***** Entries shown *****

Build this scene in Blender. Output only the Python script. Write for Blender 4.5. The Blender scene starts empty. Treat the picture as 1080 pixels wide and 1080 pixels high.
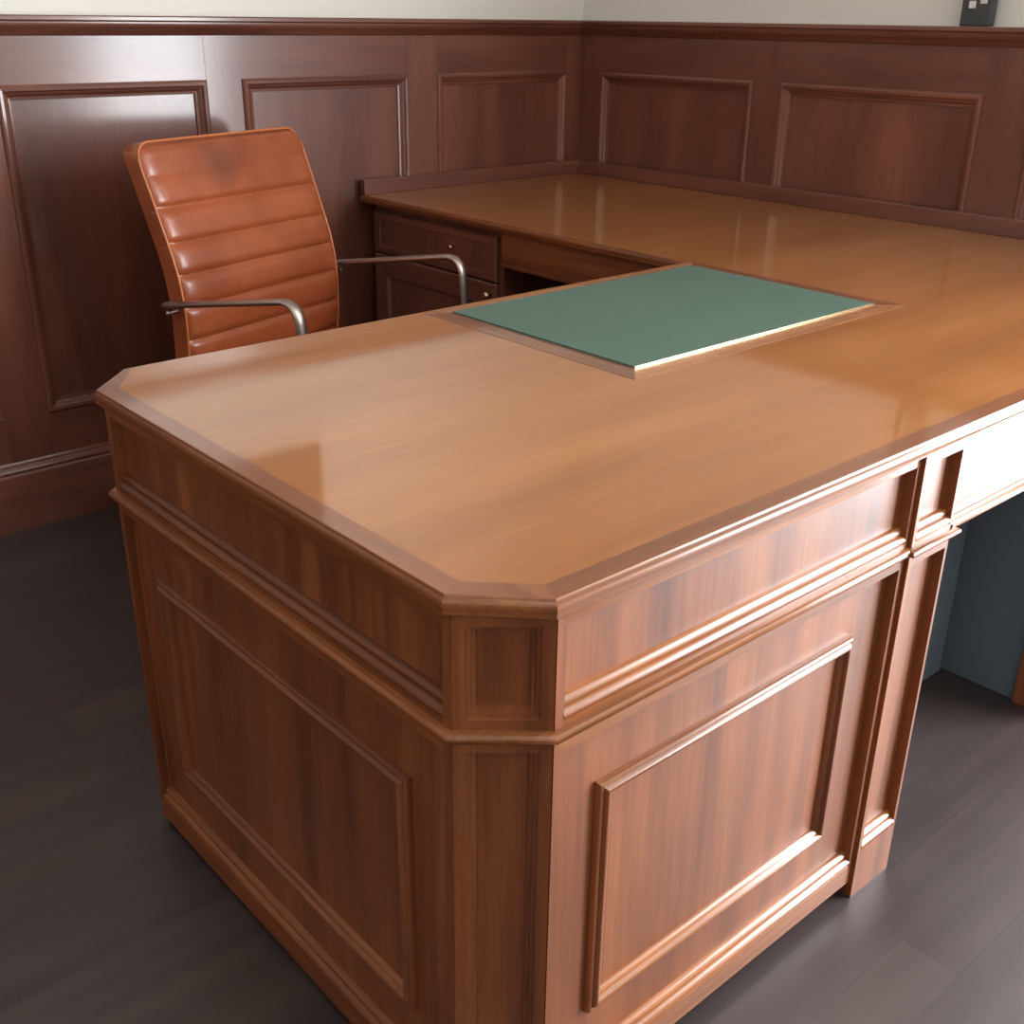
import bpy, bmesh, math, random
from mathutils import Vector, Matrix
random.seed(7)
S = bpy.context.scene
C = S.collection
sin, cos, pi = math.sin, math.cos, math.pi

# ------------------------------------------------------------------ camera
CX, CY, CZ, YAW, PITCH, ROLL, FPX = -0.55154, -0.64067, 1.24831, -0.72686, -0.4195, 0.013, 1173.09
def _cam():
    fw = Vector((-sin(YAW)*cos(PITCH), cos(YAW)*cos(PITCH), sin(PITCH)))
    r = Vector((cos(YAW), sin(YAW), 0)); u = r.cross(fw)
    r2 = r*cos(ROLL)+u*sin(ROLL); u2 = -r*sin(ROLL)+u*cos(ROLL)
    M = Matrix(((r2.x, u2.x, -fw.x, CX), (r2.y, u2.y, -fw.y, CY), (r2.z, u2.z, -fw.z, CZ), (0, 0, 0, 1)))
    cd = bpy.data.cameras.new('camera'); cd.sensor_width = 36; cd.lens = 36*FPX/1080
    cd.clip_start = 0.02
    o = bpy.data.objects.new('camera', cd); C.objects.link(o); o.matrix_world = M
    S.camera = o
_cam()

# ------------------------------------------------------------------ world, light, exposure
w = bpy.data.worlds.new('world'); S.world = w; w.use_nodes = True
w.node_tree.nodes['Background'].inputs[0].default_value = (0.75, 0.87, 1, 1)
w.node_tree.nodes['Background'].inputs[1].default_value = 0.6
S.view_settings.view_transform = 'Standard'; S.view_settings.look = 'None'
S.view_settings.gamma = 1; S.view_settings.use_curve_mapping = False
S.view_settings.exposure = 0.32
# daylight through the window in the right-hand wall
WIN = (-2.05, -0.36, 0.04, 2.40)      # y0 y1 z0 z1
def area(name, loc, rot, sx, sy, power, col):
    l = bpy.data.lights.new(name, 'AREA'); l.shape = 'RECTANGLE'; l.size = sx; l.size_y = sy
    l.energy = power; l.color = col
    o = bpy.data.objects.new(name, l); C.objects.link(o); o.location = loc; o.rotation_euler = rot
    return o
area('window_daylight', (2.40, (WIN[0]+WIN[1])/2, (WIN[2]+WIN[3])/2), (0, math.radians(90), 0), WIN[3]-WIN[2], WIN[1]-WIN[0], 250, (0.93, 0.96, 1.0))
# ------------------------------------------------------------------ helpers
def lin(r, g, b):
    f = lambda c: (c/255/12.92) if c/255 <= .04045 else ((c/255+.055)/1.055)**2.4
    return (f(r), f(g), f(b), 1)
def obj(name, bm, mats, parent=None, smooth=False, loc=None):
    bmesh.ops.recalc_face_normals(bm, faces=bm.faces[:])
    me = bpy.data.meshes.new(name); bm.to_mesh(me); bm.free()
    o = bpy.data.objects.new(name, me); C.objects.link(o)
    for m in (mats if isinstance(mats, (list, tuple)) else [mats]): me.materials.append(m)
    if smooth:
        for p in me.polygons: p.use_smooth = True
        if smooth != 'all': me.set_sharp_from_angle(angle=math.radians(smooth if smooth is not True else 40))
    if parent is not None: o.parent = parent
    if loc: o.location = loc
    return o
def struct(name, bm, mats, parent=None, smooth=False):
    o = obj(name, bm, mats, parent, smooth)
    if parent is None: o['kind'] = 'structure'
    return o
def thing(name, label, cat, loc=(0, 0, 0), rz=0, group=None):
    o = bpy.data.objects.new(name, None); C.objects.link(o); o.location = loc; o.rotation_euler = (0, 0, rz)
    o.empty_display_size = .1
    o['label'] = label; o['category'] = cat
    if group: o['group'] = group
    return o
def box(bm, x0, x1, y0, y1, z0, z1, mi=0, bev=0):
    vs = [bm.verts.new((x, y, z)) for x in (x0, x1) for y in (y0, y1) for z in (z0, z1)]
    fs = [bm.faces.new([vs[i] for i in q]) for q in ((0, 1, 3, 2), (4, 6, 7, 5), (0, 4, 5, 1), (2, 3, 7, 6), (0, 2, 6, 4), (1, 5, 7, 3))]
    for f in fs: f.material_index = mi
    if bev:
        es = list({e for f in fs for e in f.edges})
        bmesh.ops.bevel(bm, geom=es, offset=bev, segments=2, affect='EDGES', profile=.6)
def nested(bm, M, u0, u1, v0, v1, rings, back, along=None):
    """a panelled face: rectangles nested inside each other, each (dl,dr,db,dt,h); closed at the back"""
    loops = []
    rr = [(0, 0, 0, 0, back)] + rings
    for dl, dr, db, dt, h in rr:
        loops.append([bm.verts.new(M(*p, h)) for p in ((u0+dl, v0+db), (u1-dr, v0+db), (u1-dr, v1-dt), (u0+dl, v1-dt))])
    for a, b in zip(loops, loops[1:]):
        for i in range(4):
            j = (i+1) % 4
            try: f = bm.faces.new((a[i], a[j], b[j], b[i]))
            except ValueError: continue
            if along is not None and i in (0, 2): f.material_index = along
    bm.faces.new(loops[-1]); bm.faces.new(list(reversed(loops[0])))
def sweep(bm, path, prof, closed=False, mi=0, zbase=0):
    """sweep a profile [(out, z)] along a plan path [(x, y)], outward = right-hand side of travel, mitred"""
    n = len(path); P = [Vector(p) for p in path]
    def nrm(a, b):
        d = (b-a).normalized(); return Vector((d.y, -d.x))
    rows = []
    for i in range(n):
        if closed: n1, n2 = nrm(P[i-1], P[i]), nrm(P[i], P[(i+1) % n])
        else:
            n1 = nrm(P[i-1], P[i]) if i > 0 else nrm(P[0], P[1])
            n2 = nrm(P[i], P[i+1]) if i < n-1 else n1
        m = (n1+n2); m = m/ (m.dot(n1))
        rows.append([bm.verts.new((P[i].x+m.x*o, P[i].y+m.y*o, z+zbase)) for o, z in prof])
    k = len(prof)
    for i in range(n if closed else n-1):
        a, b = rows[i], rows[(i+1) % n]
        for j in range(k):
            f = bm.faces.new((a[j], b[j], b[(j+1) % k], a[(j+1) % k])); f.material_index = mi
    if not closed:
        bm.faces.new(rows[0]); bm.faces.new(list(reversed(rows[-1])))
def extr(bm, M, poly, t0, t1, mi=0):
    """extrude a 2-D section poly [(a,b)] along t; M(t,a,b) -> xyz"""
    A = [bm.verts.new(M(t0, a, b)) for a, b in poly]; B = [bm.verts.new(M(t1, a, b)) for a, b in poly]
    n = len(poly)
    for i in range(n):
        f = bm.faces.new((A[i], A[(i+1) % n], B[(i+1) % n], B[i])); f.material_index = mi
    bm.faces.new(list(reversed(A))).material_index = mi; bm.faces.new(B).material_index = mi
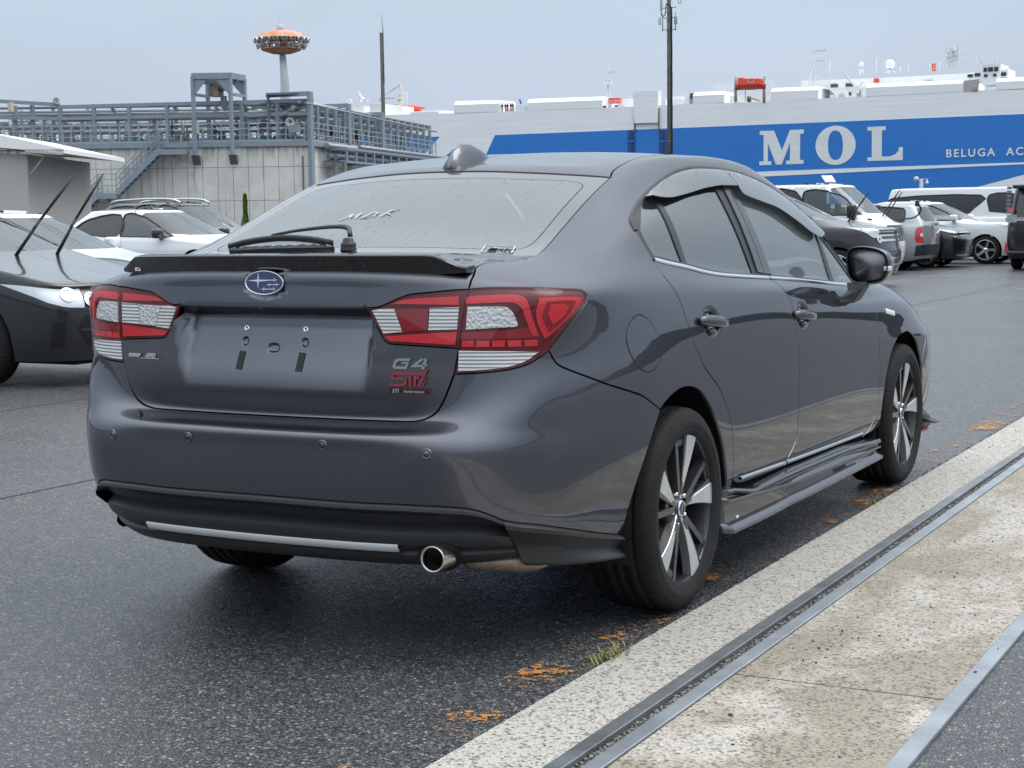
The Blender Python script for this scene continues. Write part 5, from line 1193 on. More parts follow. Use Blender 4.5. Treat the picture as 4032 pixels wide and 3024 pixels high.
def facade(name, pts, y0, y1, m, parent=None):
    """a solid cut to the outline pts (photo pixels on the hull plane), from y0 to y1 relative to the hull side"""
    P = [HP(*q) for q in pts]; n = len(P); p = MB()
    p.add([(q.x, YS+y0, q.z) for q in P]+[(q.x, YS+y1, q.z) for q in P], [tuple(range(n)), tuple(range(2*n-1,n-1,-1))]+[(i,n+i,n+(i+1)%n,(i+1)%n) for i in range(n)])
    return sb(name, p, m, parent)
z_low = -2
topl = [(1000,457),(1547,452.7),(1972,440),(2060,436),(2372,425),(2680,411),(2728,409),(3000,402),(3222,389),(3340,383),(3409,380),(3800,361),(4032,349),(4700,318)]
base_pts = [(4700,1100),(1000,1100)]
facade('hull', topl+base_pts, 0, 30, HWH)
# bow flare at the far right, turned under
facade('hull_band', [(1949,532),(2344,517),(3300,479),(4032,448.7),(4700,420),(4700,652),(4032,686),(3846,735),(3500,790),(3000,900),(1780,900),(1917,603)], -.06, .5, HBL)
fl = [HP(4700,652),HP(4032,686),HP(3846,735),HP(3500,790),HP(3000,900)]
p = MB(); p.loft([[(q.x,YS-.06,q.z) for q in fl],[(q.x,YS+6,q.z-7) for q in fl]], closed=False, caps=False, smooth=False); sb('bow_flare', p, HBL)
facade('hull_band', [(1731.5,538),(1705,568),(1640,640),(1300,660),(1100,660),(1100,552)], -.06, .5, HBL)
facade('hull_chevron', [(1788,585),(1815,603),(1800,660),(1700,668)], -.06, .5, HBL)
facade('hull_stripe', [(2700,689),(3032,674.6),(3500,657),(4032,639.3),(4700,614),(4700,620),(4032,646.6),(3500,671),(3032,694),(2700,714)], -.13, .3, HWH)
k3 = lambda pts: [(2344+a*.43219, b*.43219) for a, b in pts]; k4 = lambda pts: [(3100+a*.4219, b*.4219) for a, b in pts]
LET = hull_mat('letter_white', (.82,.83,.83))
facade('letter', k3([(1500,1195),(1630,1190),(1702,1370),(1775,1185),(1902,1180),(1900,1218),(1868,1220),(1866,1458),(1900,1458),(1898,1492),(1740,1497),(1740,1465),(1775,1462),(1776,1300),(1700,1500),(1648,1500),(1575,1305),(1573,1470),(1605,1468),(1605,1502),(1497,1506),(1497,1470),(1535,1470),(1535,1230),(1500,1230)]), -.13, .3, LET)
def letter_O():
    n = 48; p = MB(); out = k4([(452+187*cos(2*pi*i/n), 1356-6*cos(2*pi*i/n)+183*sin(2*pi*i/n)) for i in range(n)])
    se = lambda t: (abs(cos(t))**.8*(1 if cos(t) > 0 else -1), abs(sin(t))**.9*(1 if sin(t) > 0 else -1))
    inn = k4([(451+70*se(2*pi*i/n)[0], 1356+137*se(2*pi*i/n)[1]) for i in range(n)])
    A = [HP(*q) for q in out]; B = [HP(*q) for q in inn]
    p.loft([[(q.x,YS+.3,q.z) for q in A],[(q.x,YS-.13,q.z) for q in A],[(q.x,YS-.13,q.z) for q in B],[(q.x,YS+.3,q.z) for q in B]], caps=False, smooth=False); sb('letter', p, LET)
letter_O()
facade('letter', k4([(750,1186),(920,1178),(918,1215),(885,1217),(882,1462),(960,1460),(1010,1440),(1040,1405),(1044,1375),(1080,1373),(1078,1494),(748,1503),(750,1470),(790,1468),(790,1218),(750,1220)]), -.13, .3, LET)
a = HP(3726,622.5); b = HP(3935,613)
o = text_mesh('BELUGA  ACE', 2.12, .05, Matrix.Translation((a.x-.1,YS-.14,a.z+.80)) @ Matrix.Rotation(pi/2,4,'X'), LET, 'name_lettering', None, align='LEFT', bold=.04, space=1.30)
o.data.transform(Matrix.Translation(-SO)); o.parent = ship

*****

* **Description of the task**
Transcribe exactly, with no pictures, the lines running from the first line of the material through the line holding "sin, cos, pi = math.sin, math.cos, math.pi".

* **Reply to the task**
Build this scene in Blender. Output only the Python script. Write for Blender 4.5. The Blender scene starts empty. Treat the picture as 1080 pixels wide and 1080 pixels high.
import bpy, bmesh, math, random
from mathutils import Vector, Matrix
random.seed(7)
S = bpy.context.scene
C = S.collection
sin, cos, pi = math.sin, math.cos, math.pi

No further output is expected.